Genre: Fringe Online Theatre, Fringe Theatre

Venue: Traverse Theatre

Festival:


Low Down

We begin with a flood of condolence texts that arrive on Terry’s phone. Terry’s ex Luka has died. There is however one contact that causes Terry to pause and not just deal with enormity of loss. He is faced with a digital clearing company has contacted him to ask what should now happen as Terry is the digital executor appointed to make a decision about what Luka has left behind in his social media. The questions that poses are then explored with the contemplation of social media and its role in our life as we ass its relevance to our death through monologue and Terry musing and wondering what ought to be done. Terry has a decision to make. Will the past be erased or digitally clouded with the wrong decision?

Review

Originally this was a well-received live show with clever digital interaction, and this has translated tolerably well to an online presence. It does become less interactive than the live version feels it must have been but still manages to get across through the use of the audio soundtrack and script what a momentous and prescient decision this must be.

User Not Found never delves into the cliché of what it is like to have to contemplate a loss in a social media fashion but never fails to remind us of the humanities that have been exposed. Chris Goode’s script therefore virtually travels well.

Terry O’Donovan’s voice in our ear manages to soothe and translate the awfulness into a direction of travel that has us focused on what it must feel like to have that burden and also wonder about the trivial nature of it all. I have friends who had social media presences and they have now gone but their status remains on my timeline. I have often wondered if at some time a cosmetic cosmos shall wipe their past clean. Here the device of a company who is employed to manage the process feels very 21st Century and totally on point of the times.

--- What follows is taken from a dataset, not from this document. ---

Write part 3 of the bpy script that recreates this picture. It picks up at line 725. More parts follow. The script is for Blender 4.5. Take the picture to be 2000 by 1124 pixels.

Directed ably by Daphna Attis, this manages to combine the story, the performance and give both visual and auditory interconnectivity that can breathe without the interactive nature of a live audience. They have been able to rely on the pathos of the performer to add to their creative visual and aural trickery so what the technical complements the whole very well.

The final decision does feel inevitable and although I would have liked to have known why Luka had Tinder and Grinder on their phone and explore more of the dangers of being subsumed by some apps this is perhaps for another time; even a haunting return. I also found the Facebook to Twitter transfer a little forced, but this piece is truly of its time, making theatre that would capture live what is captured digitally. Online it loses a little of its punch but keeps fighting for the right to feel more than a few likes in an hour.